SHORT PROBLEM = Without the pictures, write out all the lines below exactly as they appear.

START DATA SHOWN

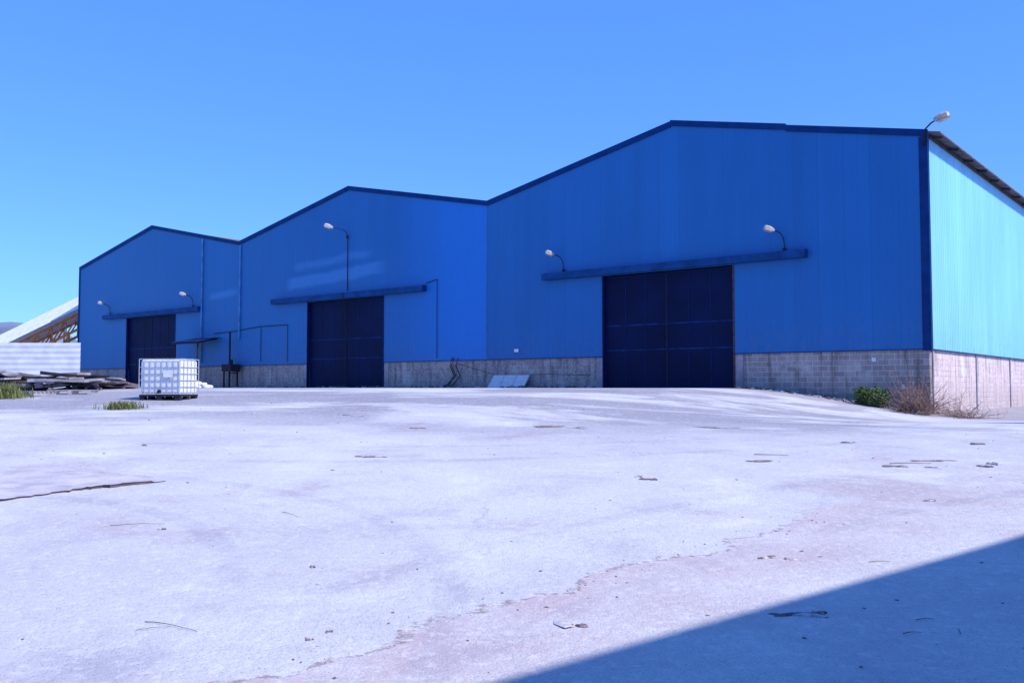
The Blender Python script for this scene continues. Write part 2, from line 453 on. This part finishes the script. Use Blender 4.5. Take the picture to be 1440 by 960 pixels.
mb.tube([(14.5, .12, .55), (17, .10, .62), (20, .12, .58), (22.6, .1, 1.2)], .012, 6)
mb.obj('cable', [M_dark], wh)
mb = MB(); mb.box((18.7, .05, 1.7), (18.95, .09, 1.85)); mb.box((1.9, -.03, .95), (2.05, .0, 1.1)); mb.box((.9, -.03, -.05), (1.0, .0, .1))
mb.obj('junction_box', [M_white], wh)

# ------------------------------------------------------------------ flood lights
def lamp_head(e, Mh, s):
    vs = []
    for (yy, hw, hh) in [(-.05, .05, .05), (.04, .11, .09), (.18, .16, .13), (.34, .16, .12), (.40, .11, .07)]:
        for (a, b_) in [(-1, -.6), (1, -.6), (.9, .5), (.45, 1), (-.45, 1), (-.9, .5)]:
            vs.append(Mh @ Vector((a*hw*s, yy*s, b_*hh*s)))
    fs = [(i*6+j, i*6+(j+1) % 6, (i+1)*6+(j+1) % 6, (i+1)*6+j) for i in range(4) for j in range(6)] + [(5, 4, 3, 2, 1, 0), (24, 25, 26, 27, 28, 29)]
    e.add(vs, fs, 1)
    e.box((-.13*s, .06*s, -.10*s), (.13*s, .34*s, -.08*s), 2, Mh)
def flood(u, z, out0, lean, side, s=1.0, rise=.75, reach=.4):
    e = MB(); p0 = Vector((u, out0, z))
    pts = [p0]
    for k in range(1, 8):
        q = k/7; pts.append(p0 + Vector((side*reach*.7*q**3, reach*q**3, rise*(1-(1-q)**1.6))))
    e.tube(pts, .022, 8, 0)
    e.box(p0-Vector((.06, .02, .08)), p0+Vector((.06, .02, .08)), 0)
    Mh = Matrix.Translation(pts[-1]) @ Matrix.Rotation(lean, 4, 'Z') @ Matrix.Rotation(math.radians(18), 4, 'X')
    lamp_head(e, Mh, s)
    e.obj('flood_light', [M_dark, M_lamp, M_glass], M=WM)
flood(5.3, 5.40, .12, -1.0, 1, .95); flood(16.0, 5.40, .12, -1.0, 1, .95)
flood(46.4, 5.40, .12, -1.0, 1, 1.0); flood(57.2, 5.40, .12, -1.0, 1, 1.0)
flood(31.05, 8.5, .12, -1.0, 1, 1.15, .5, .7)
e = MB(); p0 = Vector((.02, .12, EV-.35))
e.tube([p0, p0+Vector((-.05, .02, .45)), p0+Vector((-.25, .05, .62)), p0+Vector((-.45, .08, .72))], .03, 8, 0)
e.box(p0-Vector((.05, .02, .12)), p0+Vector((.05, .02, .12)), 0)
lamp_head(e, Matrix.Translation(p0+Vector((-.42, .08, .72))) @ Matrix.Rotation(math.radians(100), 4, 'Z') @ Matrix.Rotation(math.radians(15), 4, 'X'), 1.2)
e.obj('flood_light', [M_dark, M_lamp, M_glass], M=WM)

# ------------------------------------------------------------------ IBC tank
gx, gy = -9.05, 24.8
TM = Matrix.Translation((gx, gy, gh(gx, gy)-.02)) @ Matrix.Rotation(math.radians(-10), 4, 'Z') @ Matrix.Scale(.95, 4)
tank = empty('water_tank', TM)
e = MB()
e.box((-.585, -.485, .17), (.585, .485, 1.10))
o = e.obj('plastic_container', [M_plastic], tank, bevel=.07); o.modifiers['bevel'].segments = 4
e = MB(); e.tube([(0, 0, 1.09), (0, 0, 1.15)], .11, 16); e.obj('lid', [M_dark], tank)
e = MB()
def bar(p, q, r=.0085): e.tube([p, q], r, 6, 0)
hx, hy = .60, .50
for z in (.18, .36, .54, .72, .90, 1.12):
    for p, q in [((-hx, -hy, z), (hx, -hy, z)), ((hx, -hy, z), (hx, hy, z)), ((hx, hy, z), (-hx, hy, z)), ((-hx, hy, z), (-hx, -hy, z))]:
        bar(p, q, .013 if z in (.18, 1.12) else .010)
for k in range(8):
    x = -hx+2*hx*k/7
    bar((x, -hy-.01, .16), (x, -hy-.01, 1.12), .010); bar((x, hy+.01, .16), (x, hy+.01, 1.12), .010)
for k in range(6):
    y = -hy+2*hy*k/5
    bar((-hx-.01, y, .16), (-hx-.01, y, 1.12), .010); bar((hx+.01, y, .16), (hx+.01, y, 1.12), .010)
for y in (-.2, .2): bar((-hx, y, 1.13), (hx, y, 1.13), .012)
e.obj('cage', [M_cage], tank)
e = MB()
e.box((-.6, -.5, .10), (.6, .5, .15))
for x in (-.52, 0, .52):
    for y in (-.42, 0, .42): e.box((x-.07, y-.07, -.02), (x+.07, y+.07, .099))
e.obj('pallet', [M_dark], tank)
e = MB(); e.tube([(0.0, -.47, .24), (0.0, -.54, .24)], .045, 12); e.obj('valve', [M_dark], tank)
e = MB(); e.box((.12, -.525, .62), (.40, -.515, .82)); e.obj('label_plate', [M_white], tank)

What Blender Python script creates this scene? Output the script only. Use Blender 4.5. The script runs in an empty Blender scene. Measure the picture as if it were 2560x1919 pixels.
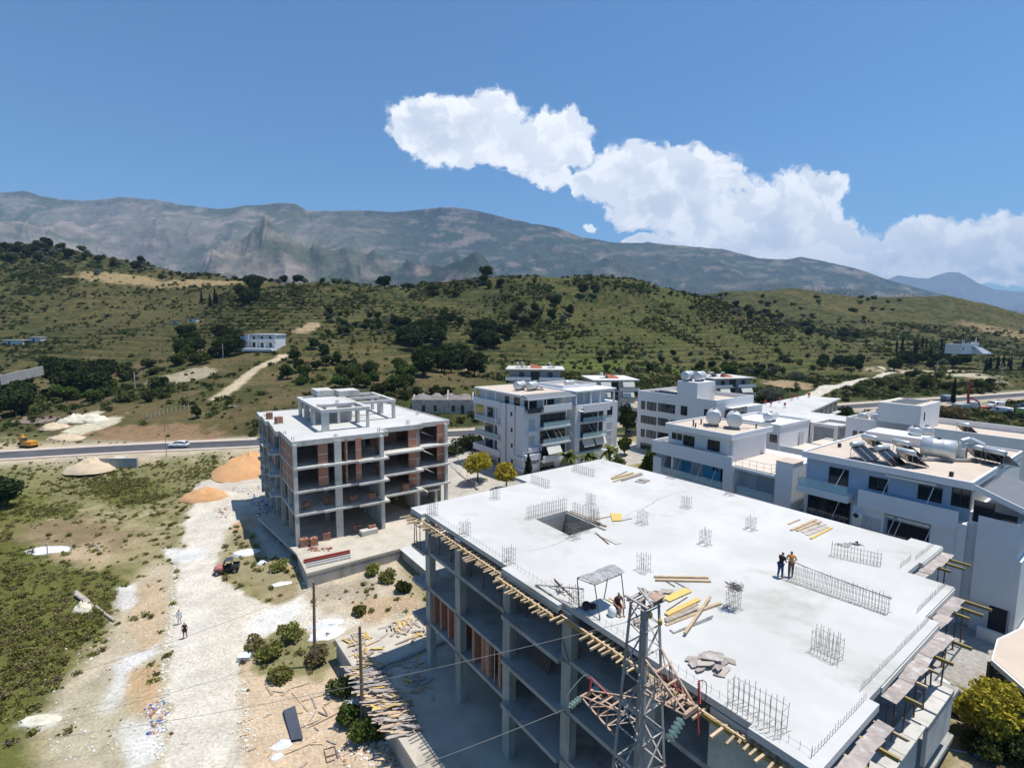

END DATA SHOWN

RESULT OF THIS EXERCISE =
The Blender Python script for this scene continues. Write part 2, from line 453 on. This part finishes the script. Use Blender 4.5. Take the picture to be 1440 by 960 pixels.
mb.tube([(14.5, .12, .55), (17, .10, .62), (20, .12, .58), (22.6, .1, 1.2)], .012, 6)
mb.obj('cable', [M_dark], wh)
mb = MB(); mb.box((18.7, .05, 1.7), (18.95, .09, 1.85)); mb.box((1.9, -.03, .95), (2.05, .0, 1.1)); mb.box((.9, -.03, -.05), (1.0, .0, .1))
mb.obj('junction_box', [M_white], wh)

# ------------------------------------------------------------------ flood lights
def lamp_head(e, Mh, s):
    vs = []
    for (yy, hw, hh) in [(-.05, .05, .05), (.04, .11, .09), (.18, .16, .13), (.34, .16, .12), (.40, .11, .07)]:
        for (a, b_) in [(-1, -.6), (1, -.6), (.9, .5), (.45, 1), (-.45, 1), (-.9, .5)]:
            vs.append(Mh @ Vector((a*hw*s, yy*s, b_*hh*s)))
    fs = [(i*6+j, i*6+(j+1) % 6, (i+1)*6+(j+1) % 6, (i+1)*6+j) for i in range(4) for j in range(6)] + [(5, 4, 3, 2, 1, 0), (24, 25, 26, 27, 28, 29)]
    e.add(vs, fs, 1)
    e.box((-.13*s, .06*s, -.10*s), (.13*s, .34*s, -.08*s), 2, Mh)
def flood(u, z, out0, lean, side, s=1.0, rise=.75, reach=.4):
    e = MB(); p0 = Vector((u, out0, z))
    pts = [p0]
    for k in range(1, 8):
        q = k/7; pts.append(p0 + Vector((side*reach*.7*q**3, reach*q**3, rise*(1-(1-q)**1.6))))
    e.tube(pts, .022, 8, 0)
    e.box(p0-Vector((.06, .02, .08)), p0+Vector((.06, .02, .08)), 0)
    Mh = Matrix.Translation(pts[-1]) @ Matrix.Rotation(lean, 4, 'Z') @ Matrix.Rotation(math.radians(18), 4, 'X')
    lamp_head(e, Mh, s)
    e.obj('flood_light', [M_dark, M_lamp, M_glass], M=WM)
flood(5.3, 5.40, .12, -1.0, 1, .95); flood(16.0, 5.40, .12, -1.0, 1, .95)
flood(46.4, 5.40, .12, -1.0, 1, 1.0); flood(57.2, 5.40, .12, -1.0, 1, 1.0)
flood(31.05, 8.5, .12, -1.0, 1, 1.15, .5, .7)
e = MB(); p0 = Vector((.02, .12, EV-.35))
e.tube([p0, p0+Vector((-.05, .02, .45)), p0+Vector((-.25, .05, .62)), p0+Vector((-.45, .08, .72))], .03, 8, 0)
e.box(p0-Vector((.05, .02, .12)), p0+Vector((.05, .02, .12)), 0)
lamp_head(e, Matrix.Translation(p0+Vector((-.42, .08, .72))) @ Matrix.Rotation(math.radians(100), 4, 'Z') @ Matrix.Rotation(math.radians(15), 4, 'X'), 1.2)
e.obj('flood_light', [M_dark, M_lamp, M_glass], M=WM)

# ------------------------------------------------------------------ IBC tank
gx, gy = -9.05, 24.8
TM = Matrix.Translation((gx, gy, gh(gx, gy)-.02)) @ Matrix.Rotation(math.radians(-10), 4, 'Z') @ Matrix.Scale(.95, 4)
tank = empty('water_tank', TM)
e = MB()
e.box((-.585, -.485, .17), (.585, .485, 1.10))
o = e.obj('plastic_container', [M_plastic], tank, bevel=.07); o.modifiers['bevel'].segments = 4
e = MB(); e.tube([(0, 0, 1.09), (0, 0, 1.15)], .11, 16); e.obj('lid', [M_dark], tank)
e = MB()
def bar(p, q, r=.0085): e.tube([p, q], r, 6, 0)
hx, hy = .60, .50
for z in (.18, .36, .54, .72, .90, 1.12):
    for p, q in [((-hx, -hy, z), (hx, -hy, z)), ((hx, -hy, z), (hx, hy, z)), ((hx, hy, z), (-hx, hy, z)), ((-hx, hy, z), (-hx, -hy, z))]:
        bar(p, q, .013 if z in (.18, 1.12) else .010)
for k in range(8):
    x = -hx+2*hx*k/7
    bar((x, -hy-.01, .16), (x, -hy-.01, 1.12), .010); bar((x, hy+.01, .16), (x, hy+.01, 1.12), .010)
for k in range(6):
    y = -hy+2*hy*k/5
    bar((-hx-.01, y, .16), (-hx-.01, y, 1.12), .010); bar((hx+.01, y, .16), (hx+.01, y, 1.12), .010)
for y in (-.2, .2): bar((-hx, y, 1.13), (hx, y, 1.13), .012)
e.obj('cage', [M_cage], tank)
e = MB()
e.box((-.6, -.5, .10), (.6, .5, .15))
for x in (-.52, 0, .52):
    for y in (-.42, 0, .42): e.box((x-.07, y-.07, -.02), (x+.07, y+.07, .099))
e.obj('pallet', [M_dark], tank)
e = MB(); e.tube([(0.0, -.47, .24), (0.0, -.54, .24)], .045, 12); e.obj('valve', [M_dark], tank)
e = MB(); e.box((.12, -.525, .62), (.40, -.515, .82)); e.obj('label_plate', [M_white], tank)

What Blender Python script creates this scene? Output the script only. Use Blender 4.5. The script runs in an empty Blender scene. Measure the picture as if it were 2560x1919 pixels.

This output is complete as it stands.